The Gap Nobody Talks About
We’ve spent decades in organizational development worrying about two kinds of intelligence. IQ; the analytical horsepower that solves problems. And EQ; the emotional awareness that helps us manage ourselves and others. Both matter. Neither is sufficient.
There’s a third domain, one that determines more about the quality of your team’s output than either of the other two: the capacity to operate effectively in the space between people. To hear what’s being communicated beneath what’s being said. To resist the first available interpretation long enough to find a more accurate one. To respond to the relationship, the living thing that exists between two people, rather than just the content of the moment.
I call this Relational Intelligence, or RQ. And the workplace is where its absence is most expensive.
It is also what my new book, I Am the Only Normal Person in My Universe is about.
Why Your Sharpest People May Be Your Biggest Relational Risk
Here’s something counterintuitive that I’ve watched play out across organizations: high IQ, without developed RQ, can make things worse. Not because intelligent people don’t care. They often care enormously. But a fast mind closes the gap between observation and conclusion very quickly, and in relational situations, that speed is often wrong in exactly the ways that matter most.
The intelligent manager who ‘reads the room’ in three seconds has usually assembled a model of their employee rather than actually seeing them. They respond to the version of the person they’ve already constructed. They pattern-match. They conclude. And then they wonder why the feedback didn’t land, why the talented hire keeps underperforming, and why the meeting went sideways despite their best preparation.
Speed and accuracy are not the same thing. And in the space between people, the confident, rapid read is frequently wrong.
There’s a second shadow worth naming: articulacy. When one person in a disagreement can frame their position with precision and force, and the other cannot, what looks like a resolved conversation is often just an asymmetric one. The more articulate person’s reality fills the room. The less articulate person leaves feeling unheard, unable to explain why. The manager walks away thinking the case was made. The employee walks away wondering why they bother.
The truth of an experience is not proportional to how fluently it can be expressed. We know this in principle. We ignore it in practice, constantly.

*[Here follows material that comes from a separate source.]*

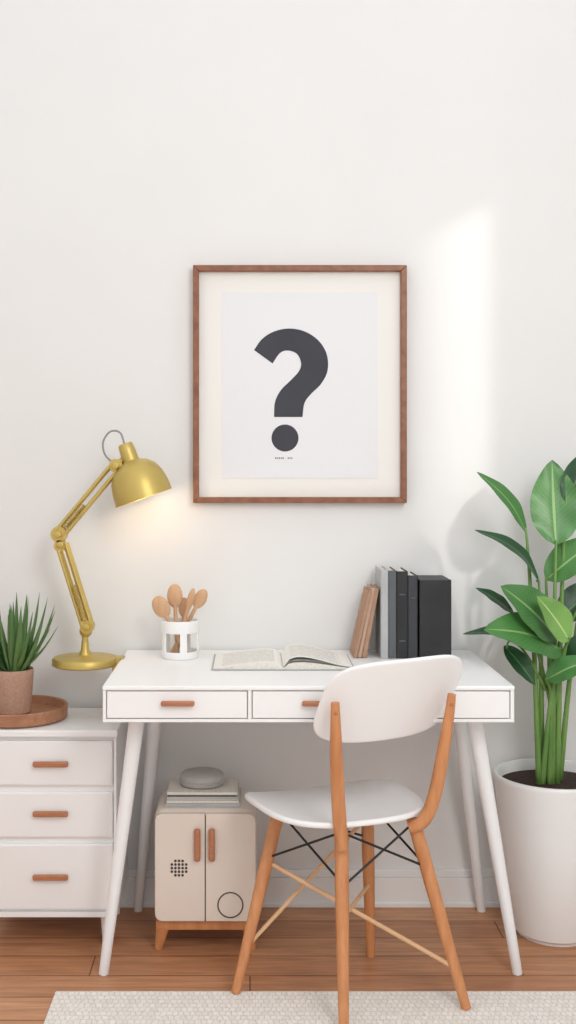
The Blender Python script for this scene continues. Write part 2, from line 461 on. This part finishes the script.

The Three Capacities That Actually Move the Needle
Relational Intelligence is not a personality trait. It’s a cluster of three learnable skills that operate in sequence.
The first is signal detection, the ability to hear both channels of a conversation simultaneously: what’s being said, and what’s actually being communicated. Every workplace interaction carries two simultaneous transmissions. The explicit content: the report, the request, the complaint. And the relational subtext: the fear beneath the impatience, the need beneath the demand, the history beneath the reaction. Most managers respond to the first and miss the second entirely. They answer the question asked, not the one meant.
The second is interpretive flexibility, the ability to hold your first read loosely enough to consider alternatives. When an employee goes quiet after a decision is announced, the reflexive interpretation is often resistance, or disengagement. But the actual signal might be something quite different: confusion about their role in what comes next, concern they don’t feel safe voicing, or simply the particular way their nervous system processes change. The manager who has only one available explanation cannot update. The one who can hold three is the one who finds out what’s actually happening.
The third is calibrated response — the ability to address what the relationship needs, not just what the argument needs. Two people can be in conflict about a missed deadline. But the actual dynamic might be that one person feels chronically invisible and one feels chronically set up to fail. A transactional response fixes the deadline system. A calibrated response moves something underneath it. Only the second one reduces the likelihood of the next conflict.
What This Looks Like at the Organizational Level
When you hire for cognitive intelligence and assume relational capacity will follow, you build organizations where people solve problems effectively and relate to each other poorly. The work gets done; the costs are just invisible, lodged in turnover, in the ideas that never surface, in the meetings that end without resolution and restart the following week.
The organizations I’ve seen function well over time share a different operating assumption: that the ability to navigate the gap between people, to detect signals, hold interpretations lightly, and respond to what’s actually being asked rather than what’s being said, is a learnable skill worth building deliberately.
This doesn’t mean everybody has to be emotionally fluent or relationally sophisticated by nature. It means building structures that create the conditions for relational accuracy: norms around feedback that address impact rather than assign intent, meeting cultures that create space for the slower processor, conflict practices that treat disagreement as two competing normals rather than one right answer and one wrong one.
The person across from you in that difficult meeting is not living in chaos. They are living in a different order, one that is as real and as coherent to them as yours is to you.
Understanding that doesn’t make the disagreement disappear. It makes it navigable.
And navigable, in a workplace, is the difference between an organization that compounds its friction and one that learns from it.